U.S. Markets closed

Coty downgraded at Citi on concerns that turnaround will take more time than expected

Tonya Garcia

Coty Inc. was downgraded to sell from neutral at Citi on concerns that the turnaround the beauty company announced on Monday will take longer than many people expect. Analysts also slashed the price target to $10 from $14. Calling the downgrade "a little late" after shares plummeted 13.5% in Monday trading, Citi downgraded Coty to neutral in April. Now, analysts are worried that management is being "overly optimistic" about the health of its brands, that the company has a new area of weakness in its professional hair care business, where it has lost some distribution, and that the luxury fragrance growth driver could lose steam.
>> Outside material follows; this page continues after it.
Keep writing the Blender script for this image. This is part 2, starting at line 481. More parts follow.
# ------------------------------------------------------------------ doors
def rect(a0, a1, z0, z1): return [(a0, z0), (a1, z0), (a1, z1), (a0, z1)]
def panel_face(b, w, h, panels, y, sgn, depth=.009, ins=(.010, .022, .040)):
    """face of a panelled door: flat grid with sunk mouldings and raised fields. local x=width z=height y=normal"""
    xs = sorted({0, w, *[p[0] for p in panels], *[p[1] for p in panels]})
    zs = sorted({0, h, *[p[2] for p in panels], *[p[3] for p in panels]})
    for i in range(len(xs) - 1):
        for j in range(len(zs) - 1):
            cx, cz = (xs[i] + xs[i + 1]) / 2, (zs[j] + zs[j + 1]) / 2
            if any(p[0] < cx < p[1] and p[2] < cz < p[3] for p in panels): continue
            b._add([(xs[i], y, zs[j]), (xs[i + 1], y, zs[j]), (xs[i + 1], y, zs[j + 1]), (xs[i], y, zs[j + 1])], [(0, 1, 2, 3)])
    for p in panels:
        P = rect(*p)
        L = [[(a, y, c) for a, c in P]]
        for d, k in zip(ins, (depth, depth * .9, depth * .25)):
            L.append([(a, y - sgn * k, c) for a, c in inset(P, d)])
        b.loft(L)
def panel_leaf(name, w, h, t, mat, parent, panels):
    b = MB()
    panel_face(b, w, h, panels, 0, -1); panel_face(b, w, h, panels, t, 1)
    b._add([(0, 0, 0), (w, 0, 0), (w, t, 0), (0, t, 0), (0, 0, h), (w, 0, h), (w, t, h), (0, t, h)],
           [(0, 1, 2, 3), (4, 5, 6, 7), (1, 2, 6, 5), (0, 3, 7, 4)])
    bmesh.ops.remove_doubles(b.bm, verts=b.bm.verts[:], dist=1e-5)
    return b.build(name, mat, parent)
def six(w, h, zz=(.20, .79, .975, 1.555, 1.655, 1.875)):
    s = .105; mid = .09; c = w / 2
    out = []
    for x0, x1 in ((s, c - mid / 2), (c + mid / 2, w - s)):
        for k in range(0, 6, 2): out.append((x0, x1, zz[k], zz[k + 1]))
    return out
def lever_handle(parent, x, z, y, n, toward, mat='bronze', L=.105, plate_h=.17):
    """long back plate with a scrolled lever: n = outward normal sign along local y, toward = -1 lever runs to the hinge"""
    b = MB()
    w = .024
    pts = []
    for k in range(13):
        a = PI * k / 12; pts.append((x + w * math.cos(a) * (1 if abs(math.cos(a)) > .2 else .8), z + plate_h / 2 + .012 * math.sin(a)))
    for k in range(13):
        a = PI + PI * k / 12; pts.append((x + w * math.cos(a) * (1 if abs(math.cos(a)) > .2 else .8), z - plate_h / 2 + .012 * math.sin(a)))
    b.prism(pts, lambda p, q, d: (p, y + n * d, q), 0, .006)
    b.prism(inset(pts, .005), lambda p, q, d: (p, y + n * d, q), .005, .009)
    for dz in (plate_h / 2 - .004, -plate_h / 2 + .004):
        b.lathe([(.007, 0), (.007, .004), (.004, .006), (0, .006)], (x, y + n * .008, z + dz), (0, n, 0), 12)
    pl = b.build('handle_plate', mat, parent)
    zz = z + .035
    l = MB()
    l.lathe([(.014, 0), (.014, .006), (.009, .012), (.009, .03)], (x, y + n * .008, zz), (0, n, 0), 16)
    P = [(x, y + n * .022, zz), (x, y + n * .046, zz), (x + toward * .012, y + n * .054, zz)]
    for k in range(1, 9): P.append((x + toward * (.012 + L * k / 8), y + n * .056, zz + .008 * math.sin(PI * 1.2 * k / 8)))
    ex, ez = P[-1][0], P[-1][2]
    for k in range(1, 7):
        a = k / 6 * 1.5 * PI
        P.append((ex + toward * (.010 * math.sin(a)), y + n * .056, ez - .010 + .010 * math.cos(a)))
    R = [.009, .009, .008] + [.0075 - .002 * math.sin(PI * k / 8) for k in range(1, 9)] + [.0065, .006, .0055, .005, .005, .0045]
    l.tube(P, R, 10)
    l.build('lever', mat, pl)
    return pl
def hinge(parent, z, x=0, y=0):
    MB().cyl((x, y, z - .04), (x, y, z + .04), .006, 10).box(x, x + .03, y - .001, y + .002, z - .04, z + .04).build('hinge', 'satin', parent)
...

JAB Holding Co. now owns more than 60% of Coty shares, and Citi analysts think the company could intervene. "While JAB has agreed to not increase its stake to more than ~69% over the next three years, we nonetheless consider this 'agreement' to be subject to change given JAB's effective control of the company and its board of directors," Citi said. "To the extent the turnaround plan at Coty does not take hold and have a positive effect, we think it is possible that JAB could decide to simply take the company private and fix its woes outside of the public eye." Coty stock is down 3.7% in Tuesday premarket trading, but up nearly 77% for the year to date. The S&P 500 index is up 18.3% for 2019 so far.